■ SOURCE DATA:
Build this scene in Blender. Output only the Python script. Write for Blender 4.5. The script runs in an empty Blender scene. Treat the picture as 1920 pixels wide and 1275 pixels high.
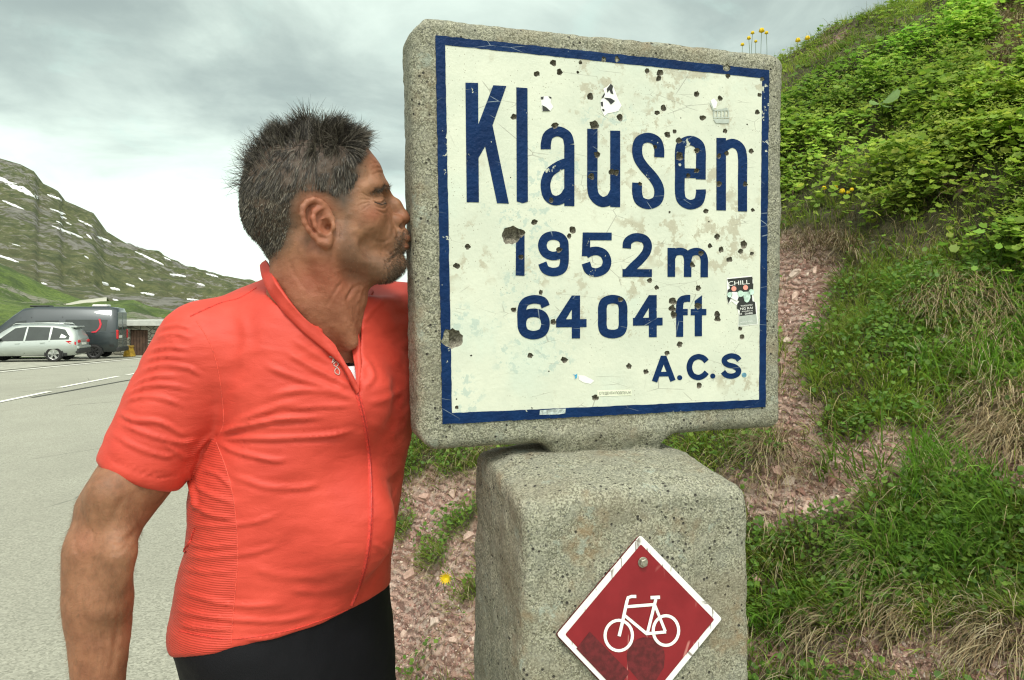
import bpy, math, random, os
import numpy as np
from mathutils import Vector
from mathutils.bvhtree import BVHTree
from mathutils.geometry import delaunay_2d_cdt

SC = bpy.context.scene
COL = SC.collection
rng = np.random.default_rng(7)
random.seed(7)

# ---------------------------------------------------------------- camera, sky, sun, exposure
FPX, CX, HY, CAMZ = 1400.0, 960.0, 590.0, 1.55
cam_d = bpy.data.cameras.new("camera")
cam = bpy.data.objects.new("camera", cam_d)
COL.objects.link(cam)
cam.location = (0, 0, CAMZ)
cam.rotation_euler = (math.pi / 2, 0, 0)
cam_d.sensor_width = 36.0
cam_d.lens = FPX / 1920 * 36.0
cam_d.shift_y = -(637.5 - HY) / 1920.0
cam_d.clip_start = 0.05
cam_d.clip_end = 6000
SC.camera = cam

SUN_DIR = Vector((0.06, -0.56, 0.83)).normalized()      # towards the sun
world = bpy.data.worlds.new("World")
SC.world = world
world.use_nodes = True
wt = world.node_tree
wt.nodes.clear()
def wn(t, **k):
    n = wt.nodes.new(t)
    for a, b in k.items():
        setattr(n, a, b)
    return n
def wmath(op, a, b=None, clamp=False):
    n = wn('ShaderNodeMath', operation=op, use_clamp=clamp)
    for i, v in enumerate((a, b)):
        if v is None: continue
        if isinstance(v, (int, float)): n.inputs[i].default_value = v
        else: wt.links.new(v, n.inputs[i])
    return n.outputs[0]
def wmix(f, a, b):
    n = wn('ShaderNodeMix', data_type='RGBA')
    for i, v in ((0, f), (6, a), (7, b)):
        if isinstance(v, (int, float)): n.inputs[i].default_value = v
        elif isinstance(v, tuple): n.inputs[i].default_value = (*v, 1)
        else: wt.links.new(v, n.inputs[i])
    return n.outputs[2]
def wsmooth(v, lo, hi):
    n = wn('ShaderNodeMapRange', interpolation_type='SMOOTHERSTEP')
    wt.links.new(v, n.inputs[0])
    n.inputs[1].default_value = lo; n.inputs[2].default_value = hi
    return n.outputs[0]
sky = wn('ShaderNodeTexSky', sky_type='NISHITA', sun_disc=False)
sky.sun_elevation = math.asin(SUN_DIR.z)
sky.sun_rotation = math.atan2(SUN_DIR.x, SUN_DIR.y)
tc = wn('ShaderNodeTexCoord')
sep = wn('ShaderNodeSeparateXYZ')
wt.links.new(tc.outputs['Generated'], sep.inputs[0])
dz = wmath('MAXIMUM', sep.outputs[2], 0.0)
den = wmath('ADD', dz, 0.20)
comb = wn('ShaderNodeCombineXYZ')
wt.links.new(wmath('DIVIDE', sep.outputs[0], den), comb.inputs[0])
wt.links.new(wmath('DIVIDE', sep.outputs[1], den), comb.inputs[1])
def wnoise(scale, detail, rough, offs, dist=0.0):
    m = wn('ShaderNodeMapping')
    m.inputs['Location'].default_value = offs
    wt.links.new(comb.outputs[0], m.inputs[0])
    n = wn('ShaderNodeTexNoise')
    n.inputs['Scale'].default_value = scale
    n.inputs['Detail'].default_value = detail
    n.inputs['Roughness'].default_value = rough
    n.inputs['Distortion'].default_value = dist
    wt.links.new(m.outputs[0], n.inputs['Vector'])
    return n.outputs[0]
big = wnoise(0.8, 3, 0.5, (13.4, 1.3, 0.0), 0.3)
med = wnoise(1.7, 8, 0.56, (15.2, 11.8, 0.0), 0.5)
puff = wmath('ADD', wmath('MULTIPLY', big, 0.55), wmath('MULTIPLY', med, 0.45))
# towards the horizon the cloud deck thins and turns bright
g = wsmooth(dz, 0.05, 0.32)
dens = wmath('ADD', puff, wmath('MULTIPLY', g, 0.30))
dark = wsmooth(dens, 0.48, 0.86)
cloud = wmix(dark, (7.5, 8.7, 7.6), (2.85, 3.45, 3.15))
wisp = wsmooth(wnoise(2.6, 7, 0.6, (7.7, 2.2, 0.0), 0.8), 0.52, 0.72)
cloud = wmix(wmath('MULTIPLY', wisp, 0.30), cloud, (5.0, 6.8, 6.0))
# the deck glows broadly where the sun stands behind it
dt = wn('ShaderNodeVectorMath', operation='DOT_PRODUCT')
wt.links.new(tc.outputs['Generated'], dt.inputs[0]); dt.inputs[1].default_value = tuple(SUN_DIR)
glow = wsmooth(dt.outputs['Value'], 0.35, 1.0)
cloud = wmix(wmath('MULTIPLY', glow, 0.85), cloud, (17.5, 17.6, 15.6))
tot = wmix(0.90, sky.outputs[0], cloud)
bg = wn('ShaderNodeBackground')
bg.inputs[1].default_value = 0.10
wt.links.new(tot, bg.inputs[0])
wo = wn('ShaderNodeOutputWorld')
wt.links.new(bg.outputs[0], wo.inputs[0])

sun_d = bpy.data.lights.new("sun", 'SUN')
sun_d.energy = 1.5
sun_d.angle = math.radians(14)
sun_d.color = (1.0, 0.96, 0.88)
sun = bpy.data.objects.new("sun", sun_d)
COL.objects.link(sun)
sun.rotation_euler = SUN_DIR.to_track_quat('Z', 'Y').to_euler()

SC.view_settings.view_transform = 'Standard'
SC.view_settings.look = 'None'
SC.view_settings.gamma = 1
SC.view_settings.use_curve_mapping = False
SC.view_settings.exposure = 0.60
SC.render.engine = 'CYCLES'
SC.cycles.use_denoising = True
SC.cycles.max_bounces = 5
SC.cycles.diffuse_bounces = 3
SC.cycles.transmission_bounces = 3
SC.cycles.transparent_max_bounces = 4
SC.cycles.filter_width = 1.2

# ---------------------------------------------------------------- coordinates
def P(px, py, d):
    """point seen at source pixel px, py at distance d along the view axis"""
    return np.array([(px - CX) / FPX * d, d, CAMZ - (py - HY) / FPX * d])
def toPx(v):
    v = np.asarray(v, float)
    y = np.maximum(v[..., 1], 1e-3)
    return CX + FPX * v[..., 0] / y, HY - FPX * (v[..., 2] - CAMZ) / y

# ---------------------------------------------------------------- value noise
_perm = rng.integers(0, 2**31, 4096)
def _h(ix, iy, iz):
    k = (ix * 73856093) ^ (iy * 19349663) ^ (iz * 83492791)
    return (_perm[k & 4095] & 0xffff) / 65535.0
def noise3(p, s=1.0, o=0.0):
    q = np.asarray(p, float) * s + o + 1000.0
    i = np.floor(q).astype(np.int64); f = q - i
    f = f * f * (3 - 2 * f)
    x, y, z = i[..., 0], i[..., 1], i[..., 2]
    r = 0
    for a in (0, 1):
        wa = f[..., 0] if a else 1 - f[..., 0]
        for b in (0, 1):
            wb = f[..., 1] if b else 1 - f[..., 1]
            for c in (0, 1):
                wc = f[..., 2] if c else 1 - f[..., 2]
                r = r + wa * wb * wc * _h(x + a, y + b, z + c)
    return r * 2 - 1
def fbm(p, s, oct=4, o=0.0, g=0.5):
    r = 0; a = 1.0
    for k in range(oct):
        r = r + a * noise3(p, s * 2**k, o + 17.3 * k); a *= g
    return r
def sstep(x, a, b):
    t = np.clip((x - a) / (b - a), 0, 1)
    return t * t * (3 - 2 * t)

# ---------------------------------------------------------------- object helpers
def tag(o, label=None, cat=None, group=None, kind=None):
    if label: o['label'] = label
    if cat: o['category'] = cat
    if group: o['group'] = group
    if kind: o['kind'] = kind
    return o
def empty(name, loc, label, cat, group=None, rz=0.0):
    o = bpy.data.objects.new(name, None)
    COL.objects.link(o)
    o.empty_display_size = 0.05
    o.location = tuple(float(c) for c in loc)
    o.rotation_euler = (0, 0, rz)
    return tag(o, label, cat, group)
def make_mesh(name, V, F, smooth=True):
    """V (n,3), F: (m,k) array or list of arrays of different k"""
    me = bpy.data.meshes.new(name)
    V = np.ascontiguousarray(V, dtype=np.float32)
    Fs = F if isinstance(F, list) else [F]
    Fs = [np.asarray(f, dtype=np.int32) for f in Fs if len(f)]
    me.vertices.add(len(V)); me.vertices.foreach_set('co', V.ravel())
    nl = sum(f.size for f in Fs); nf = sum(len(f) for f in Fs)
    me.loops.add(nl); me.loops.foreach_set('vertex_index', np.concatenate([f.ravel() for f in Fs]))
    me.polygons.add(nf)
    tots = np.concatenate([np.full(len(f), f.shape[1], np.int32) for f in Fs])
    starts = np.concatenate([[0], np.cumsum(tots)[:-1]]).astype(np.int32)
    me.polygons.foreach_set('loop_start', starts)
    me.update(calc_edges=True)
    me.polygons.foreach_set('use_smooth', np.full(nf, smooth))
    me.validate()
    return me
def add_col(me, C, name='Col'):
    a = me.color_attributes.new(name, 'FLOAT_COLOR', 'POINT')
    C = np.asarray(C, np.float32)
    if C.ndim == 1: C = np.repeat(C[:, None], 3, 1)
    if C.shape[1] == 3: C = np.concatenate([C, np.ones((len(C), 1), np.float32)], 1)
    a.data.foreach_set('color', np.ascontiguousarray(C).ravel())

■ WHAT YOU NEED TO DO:
Write out again exactly the lines from the start of the data above through the line containing "from mathutils.geometry import", inclusive, excluding any pictures.

■ CORRECT ANSWER:
Build this scene in Blender. Output only the Python script. Write for Blender 4.5. The script runs in an empty Blender scene. Treat the picture as 1920 pixels wide and 1275 pixels high.
import bpy, math, random, os
import numpy as np
from mathutils import Vector
from mathutils.bvhtree import BVHTree
from mathutils.geometry import delaunay_2d_cdt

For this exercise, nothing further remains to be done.